> [Goal of the exercise]: Set down, exactly as written, the lines from the top of the data to the line that holds "sun.location = sdir * 300", and omit the pictures.

> [Entries with scene source code]:
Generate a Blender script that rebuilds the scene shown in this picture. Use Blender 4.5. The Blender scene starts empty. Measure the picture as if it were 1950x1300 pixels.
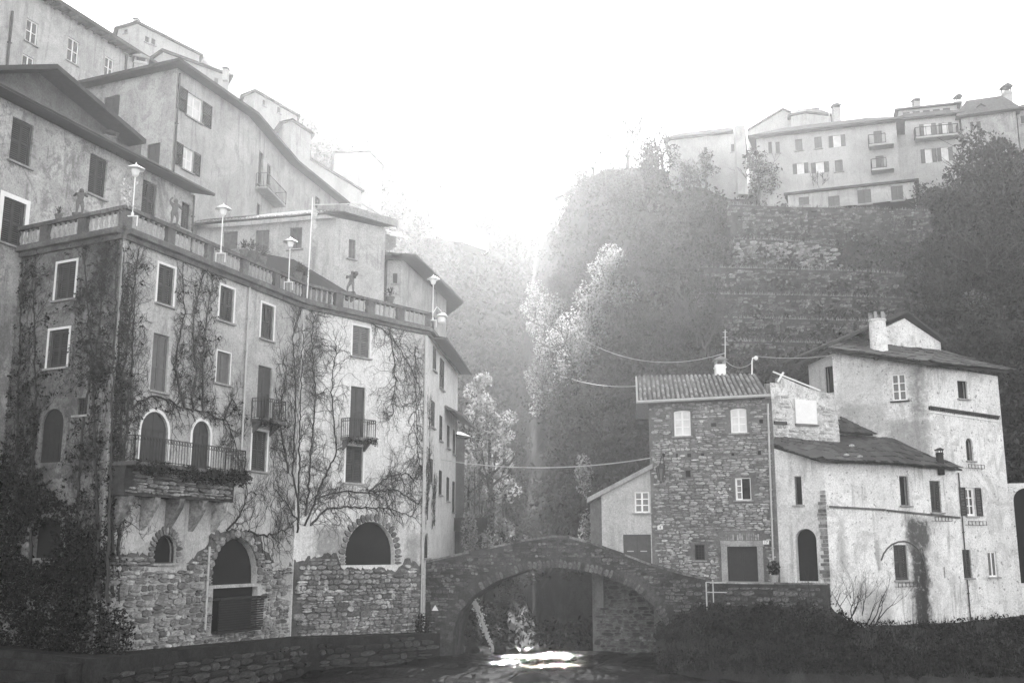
import bpy, math, random
from math import radians, sin, cos, tan, pi, sqrt
from mathutils import Vector, Matrix
from mathutils.geometry import tessellate_polygon

R = random.Random(7)
SC = bpy.context.scene
COL = SC.collection

# ------------------------------------------------------------------ camera, sky, sun, exposure
CAMZ, FPX, PITCH = 5.5, 2000.0, radians(11.3)
SUN_EL, SUN_AZ = radians(29), radians(-0.5)          # azimuth from +Y (into the picture) towards +X
SKY_STRENGTH, SUN_STRENGTH, EXPOSURE = 0.15, 5, 1.72
HAZE_DENSITY, HAZE_G = 0.0003, 0.71

cam = bpy.data.objects.new('camera', bpy.data.cameras.new('camera'))
COL.objects.link(cam)
cam.location = (0, 0, CAMZ)
cam.rotation_euler = (radians(90) + PITCH, 0, 0)
cam.data.lens = 36.0 * FPX / 1950.0
cam.data.sensor_width = 36.0
cam.data.clip_start, cam.data.clip_end = 0.1, 3000
SC.camera = cam

world = bpy.data.worlds.new('World')
SC.world = world
world.use_nodes = True
wn, wl = world.node_tree.nodes, world.node_tree.links
wn.clear()
sky = wn.new('ShaderNodeTexSky')
sky.sky_type = 'NISHITA'
sky.sun_disc = False
sky.sun_elevation = SUN_EL
sky.sun_rotation = SUN_AZ
sky.air_density, sky.dust_density, sky.ozone_density = 2.0, 0.2, 1.0
bw = wn.new('ShaderNodeRGBToBW')
bg = wn.new('ShaderNodeBackground')
bg.inputs['Strength'].default_value = SKY_STRENGTH
wo = wn.new('ShaderNodeOutputWorld')
wl.new(sky.outputs[0], bw.inputs[0])
wl.new(bw.outputs[0], bg.inputs['Color'])
wl.new(bg.outputs[0], wo.inputs['Surface'])

sun = bpy.data.objects.new('sun', bpy.data.lights.new('sun', 'SUN'))
COL.objects.link(sun)
sun.data.energy = SUN_STRENGTH
sun.data.angle = radians(0.5)
sun.data.color = (1.0, 1.0, 1.0)                     # a black and white photograph
sdir = Vector((sin(SUN_AZ) * cos(SUN_EL), cos(SUN_AZ) * cos(SUN_EL), sin(SUN_EL)))
sun.rotation_euler = (-sdir).to_track_quat('-Z', 'Y').to_euler()
sun.location = sdir * 300

vs = SC.view_settings
vs.view_transform, vs.look = 'Standard', 'None'
vs.exposure, vs.gamma = EXPOSURE, 1.0
vs.use_curve_mapping = False
cy = SC.cycles
cy.max_bounces, cy.diffuse_bounces, cy.glossy_bounces = 6, 3, 3
cy.transmission_bounces, cy.transparent_max_bounces, cy.volume_bounces = 3, 6, 1
cy.use_denoising = True
cy.sample_clamp_indirect = 6.0
cy.caustics_reflective = cy.caustics_refractive = False

# ------------------------------------------------------------------ projection helpers
CP, SP = cos(PITCH), sin(PITCH)

def ray(px, py):
    u, v = (px - 975.0) / FPX, (650.0 - py) / FPX
    return u, CP - SP * v, SP + CP * v

def at(px, py, Y):
    u, y, z = ray(px, py)
    s = Y / y
    return Vector((u * s, Y, CAMZ + z * s))

def xy_at_z(px, py, z):                               # the point seen at a pixel at height z
    u, y, w = ray(px, py)
    s = (z - CAMZ) / w
    return u * s, y * s

def xy_at(px, py, Y):
    p = at(px, py, Y)
    return p.x, p.y

class Face:
    """a vertical plane from A to B (left to right as seen), coordinates (u, z)"""
    def __init__(s, A, B):
        s.A = Vector((A[0], A[1], 0)); b = Vector((B[0], B[1], 0))
        s.L = (b - s.A).length
        s.d = (b - s.A) / s.L
        s.n = Vector((s.d.y, -s.d.x, 0))
    def hit(s, px, py):
        u, y, z = ray(px, py)
        den = s.n.x * u + s.n.y * y
        t = s.n.dot(s.A) / den
        P = Vector((u * t, y * t, 0))
        return (P - s.A).dot(s.d), CAMZ + z * t
    def pt(s, u, z, o=0.0):
        p = s.A + s.d * u + s.n * o
        return Vector((p.x, p.y, z))
    def rect(s, r):
        xl, yt, xr, yb = r
        cx, cyy = (xl + xr) / 2, (yt + yb) / 2
        return s.hit(xl, cyy)[0], s.hit(xr, cyy)[0], s.hit(cx, yb)[1], s.hit(cx, yt)[1]
    def poly(s, pts):
        return [s.hit(*p) for p in pts]

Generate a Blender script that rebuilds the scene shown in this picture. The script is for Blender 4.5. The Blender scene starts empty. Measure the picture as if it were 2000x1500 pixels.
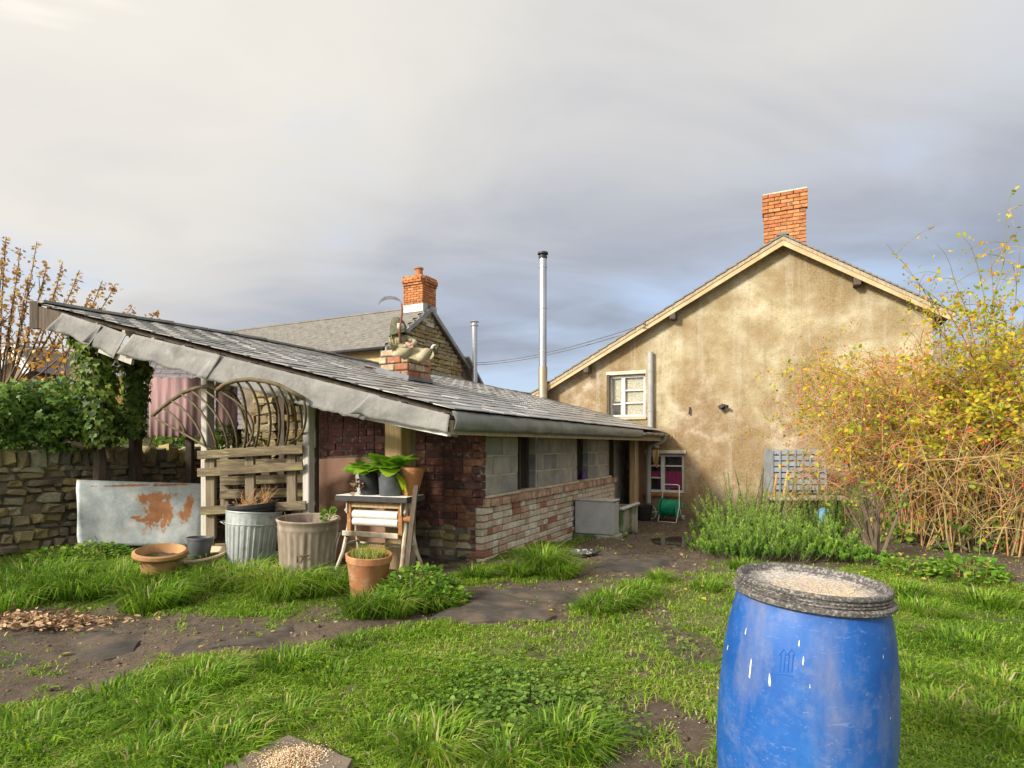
import bpy, math, random
import numpy as np
from mathutils import Vector, Matrix, noise as mnoise
S = bpy.context.scene
COL = S.collection
rng = np.random.default_rng(7)
R = random.Random(5)
rad = math.radians

# ------------------------------------------------------------------ camera
F, HY, CH = 1130.0, 870.0, 1.22          # focal length and horizon row (on a 2000 px wide frame), camera height
cam = bpy.data.cameras.new('camera')
cam.sensor_width = 36
cam.lens = F / 2000 * 36
cam.shift_y = (HY - 750) / 2000
cam.clip_start = 0.05
cam.clip_end = 3000
co = bpy.data.objects.new('camera', cam)
COL.objects.link(co)
co.location = (0, 0, CH)
co.rotation_euler = (rad(90), 0, 0)
S.camera = co

# ------------------------------------------------------------------ world, sun, exposure
SUN_AZ = math.atan2(-0.60, -0.80)        # low winter sun behind the camera's left shoulder
SUN_EL = rad(27)
w = bpy.data.worlds.new('World')
S.world = w
w.use_nodes = True
nt = w.node_tree
nt.nodes.clear()
def wn(t, **k):
    n = nt.nodes.new(t)
    for a, b in k.items():
        setattr(n, a, b)
    return n
def wl(a, b):
    nt.links.new(a, b)
wout = wn('ShaderNodeOutputWorld')
wbg = wn('ShaderNodeBackground')
wbg.inputs['Strength'].default_value = 0.10
sky = wn('ShaderNodeTexSky')
sky.sky_type = 'NISHITA'
sky.sun_disc = False
sky.sun_elevation = SUN_EL
sky.sun_rotation = math.pi / 2 - SUN_AZ
sky.air_density = 1.0
sky.dust_density = 2.0
wtc = wn('ShaderNodeTexCoord')
sep = wn('ShaderNodeSeparateXYZ')
wl(wtc.outputs['Generated'], sep.inputs[0])
def wm(op, a, b=None, clamp=False):
    n = wn('ShaderNodeMath', operation=op, use_clamp=clamp)
    for i, q in enumerate((a, b)):
        if q is None:
            continue
        if isinstance(q, (int, float)):
            n.inputs[i].default_value = q
        else:
            wl(q, n.inputs[i])
    return n.outputs[0]
def wramp(fac, stops, interp='EASE'):
    n = wn('ShaderNodeValToRGB')
    n.color_ramp.interpolation = interp
    el = n.color_ramp.elements
    while len(el) < len(stops):
        el.new(0.5)
    for e, (p, c) in zip(el, stops):
        e.position = p
        e.color = (*c, 1)
    wl(fac, n.inputs[0])
    return n.outputs[0]
# a flat cloud deck seen in perspective
zc = wm('ADD', wm('MAXIMUM', sep.outputs[2], 0.0), 0.22)
cx = wm('DIVIDE', sep.outputs[0], zc)
cy = wm('DIVIDE', sep.outputs[1], zc)
cmb = wn('ShaderNodeCombineXYZ')
wl(cx, cmb.inputs[0]); wl(cy, cmb.inputs[1])
def wnoise(sc, det, dist, off, ro=0.5):
    mp = wn('ShaderNodeMapping')
    mp.inputs['Location'].default_value = off
    mp.inputs['Scale'].default_value = (0.62, 1.0, 1.0)
    wl(cmb.outputs[0], mp.inputs[0])
    n = wn('ShaderNodeTexNoise')
    n.inputs['Scale'].default_value = sc
    n.inputs['Detail'].default_value = det
    n.inputs['Roughness'].default_value = ro
    n.inputs['Distortion'].default_value = dist
    wl(mp.outputs[0], n.inputs['Vector'])
    return n.outputs[0]
n1 = wnoise(0.95, 4, 0.3, (3.2, 1.4, 0), 0.45)
n2 = wnoise(0.55, 3, 0.2, (7.3, 2.2, 0), 0.4)
n3 = wnoise(2.4, 6, 0.6, (1.3, 5.2, 0), 0.55)
# brightness of the cloud rises towards the sun's side of the sky
sdx, sdy, sdz = math.cos(SUN_AZ) * math.cos(SUN_EL), math.sin(SUN_AZ) * math.cos(SUN_EL), math.sin(SUN_EL)
side = wm('ADD', wm('ADD', wm('MULTIPLY', sep.outputs[0], sdx * .36), wm('MULTIPLY', sep.outputs[1], sdy * .36)), wm('MULTIPLY', sep.outputs[2], sdz * .36 + .05))
tone = wm('ADD', wm('ADD', wm('MULTIPLY', wm('SUBTRACT', n2, .5), 0.55), wm('ADD', wm('MULTIPLY', wm('SUBTRACT', n1, .5), 0.52), wm('MULTIPLY', wm('SUBTRACT', n3, .5), 0.30))), wm('ADD', side, .525))
cloud = wramp(tone, [(0.14, (1.25, 1.48, 1.9)), (0.30, (1.85, 1.98, 2.28)), (0.43, (2.6, 2.6, 2.66)), (0.55, (3.2, 3.1, 2.94)), (0.68, (3.6, 3.44, 3.15)), (1.0, (12.5, 11.2, 9.4))], 'LINEAR')
# thinner, bluer air shows low over the roofs and in gaps on the right
low = wm('SUBTRACT', 1.0, wm('MULTIPLY', sep.outputs[2], 1.9), True)
gap = wm('ADD', wm('MULTIPLY', low, 0.85), wm('ADD', wm('MULTIPLY', wm('SUBTRACT', n1, 0.5), 1.9), wm('MULTIPLY', wm('SUBTRACT', n3, 0.5), .7)))
gapr = wramp(gap, [(0.22, (0, 0, 0)), (0.75, (1, 1, 1))])
skyc = wn('ShaderNodeMix', data_type='RGBA')
skyc.blend_type = 'MIX'
skyc.inputs[0].default_value = 0.25
skyc.inputs[6].default_value = (2.05, 2.6, 3.6, 1)
wl(sky.outputs[0], skyc.inputs[7])
mixs = wn('ShaderNodeMix', data_type='RGBA')
wl(wm('MULTIPLY', gapr, 0.85), mixs.inputs[0])
wl(cloud, mixs.inputs[6])
wl(skyc.outputs[2], mixs.inputs[7])
wl(mixs.outputs[2], wbg.inputs['Color'])
wl(wbg.outputs[0], wout.inputs[0])

sl = bpy.data.lights.new('sun', 'SUN')
sl.energy = 2.3
sl.angle = rad(9)
sl.color = (1.0, 0.94, 0.83)
so = bpy.data.objects.new('sun', sl)
COL.objects.link(so)
sd = Vector((math.cos(SUN_AZ) * math.cos(SUN_EL), math.sin(SUN_AZ) * math.cos(SUN_EL), math.sin(SUN_EL)))
so.rotation_euler = sd.to_track_quat('Z', 'Y').to_euler()
so.location = sd * 30
S.view_settings.view_transform = 'Standard'
S.view_settings.look = 'None'
S.view_settings.gamma = 1
S.view_settings.exposure = 1.32
S.render.engine = 'CYCLES'
S.cycles.use_denoising = True
S.cycles.max_bounces = 5
S.cycles.transparent_max_bounces = 4

# ------------------------------------------------------------------ frame of the old buildings: u into the yard, v to the left
U2 = np.array([559.0, 1130.0]); U2 /= np.linalg.norm(U2)
V2 = np.array([-U2[1], U2[0]])
C0 = np.array([-0.2973, 6.1081])
ANG = math.atan2(U2[1], U2[0])
RZ = Matrix.Rotation(ANG, 4, 'Z')
def W(u, v, z):
    p = C0 + u * U2 + v * V2
    return Vector((p[0], p[1], z))
def at(px, py, Y):
    return Vector(((px - 1000) / F * Y, Y, CH + (HY - py) / F * Y))
def sm(a, b, x):
    t = np.clip((x - a) / (b - a), 0, 1)
    return t * t * (3 - 2 * t)
def gz(x, y):
    x = np.asarray(x, float); y = np.asarray(y, float)
    return (-0.33 * sm(6.0, 11.5, y) * sm(-3.0, -0.3, x) + 0.10 * sm(-3.6, -5.4, x) * sm(4.5, 6.5, y)
            + 0.03 * np.sin(x * 1.7 + 0.4) * np.sin(y * 1.3) + 0.012 * np.sin(x * 5.1 + y * 3.3))
def gp(px, py):
    Y = 5.0
    for _ in range(14):
        zz = float(gz((px - 1000) / F * Y, Y))
        Y = 0.5 * Y + 0.5 * (CH - zz) * F / (py - HY)
    p = at(px, py, Y)
    p.z = float(gz(p.x, p.y))
    return p
def proj(x, y, z):
    return 1000 + F * x / y, HY - F * (z - CH) / y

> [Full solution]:
Generate a Blender script that rebuilds the scene shown in this picture. Use Blender 4.5. The Blender scene starts empty. Measure the picture as if it were 1950x1300 pixels.
import bpy, math, random
from math import radians, sin, cos, tan, pi, sqrt
from mathutils import Vector, Matrix
from mathutils.geometry import tessellate_polygon

R = random.Random(7)
SC = bpy.context.scene
COL = SC.collection

# ------------------------------------------------------------------ camera, sky, sun, exposure
CAMZ, FPX, PITCH = 5.5, 2000.0, radians(11.3)
SUN_EL, SUN_AZ = radians(29), radians(-0.5)          # azimuth from +Y (into the picture) towards +X
SKY_STRENGTH, SUN_STRENGTH, EXPOSURE = 0.15, 5, 1.72
HAZE_DENSITY, HAZE_G = 0.0003, 0.71

cam = bpy.data.objects.new('camera', bpy.data.cameras.new('camera'))
COL.objects.link(cam)
cam.location = (0, 0, CAMZ)
cam.rotation_euler = (radians(90) + PITCH, 0, 0)
cam.data.lens = 36.0 * FPX / 1950.0
cam.data.sensor_width = 36.0
cam.data.clip_start, cam.data.clip_end = 0.1, 3000
SC.camera = cam

world = bpy.data.worlds.new('World')
SC.world = world
world.use_nodes = True
wn, wl = world.node_tree.nodes, world.node_tree.links
wn.clear()
sky = wn.new('ShaderNodeTexSky')
sky.sky_type = 'NISHITA'
sky.sun_disc = False
sky.sun_elevation = SUN_EL
sky.sun_rotation = SUN_AZ
sky.air_density, sky.dust_density, sky.ozone_density = 2.0, 0.2, 1.0
bw = wn.new('ShaderNodeRGBToBW')
bg = wn.new('ShaderNodeBackground')
bg.inputs['Strength'].default_value = SKY_STRENGTH
wo = wn.new('ShaderNodeOutputWorld')
wl.new(sky.outputs[0], bw.inputs[0])
wl.new(bw.outputs[0], bg.inputs['Color'])
wl.new(bg.outputs[0], wo.inputs['Surface'])

sun = bpy.data.objects.new('sun', bpy.data.lights.new('sun', 'SUN'))
COL.objects.link(sun)
sun.data.energy = SUN_STRENGTH
sun.data.angle = radians(0.5)
sun.data.color = (1.0, 1.0, 1.0)                     # a black and white photograph
sdir = Vector((sin(SUN_AZ) * cos(SUN_EL), cos(SUN_AZ) * cos(SUN_EL), sin(SUN_EL)))
sun.rotation_euler = (-sdir).to_track_quat('-Z', 'Y').to_euler()
sun.location = sdir * 300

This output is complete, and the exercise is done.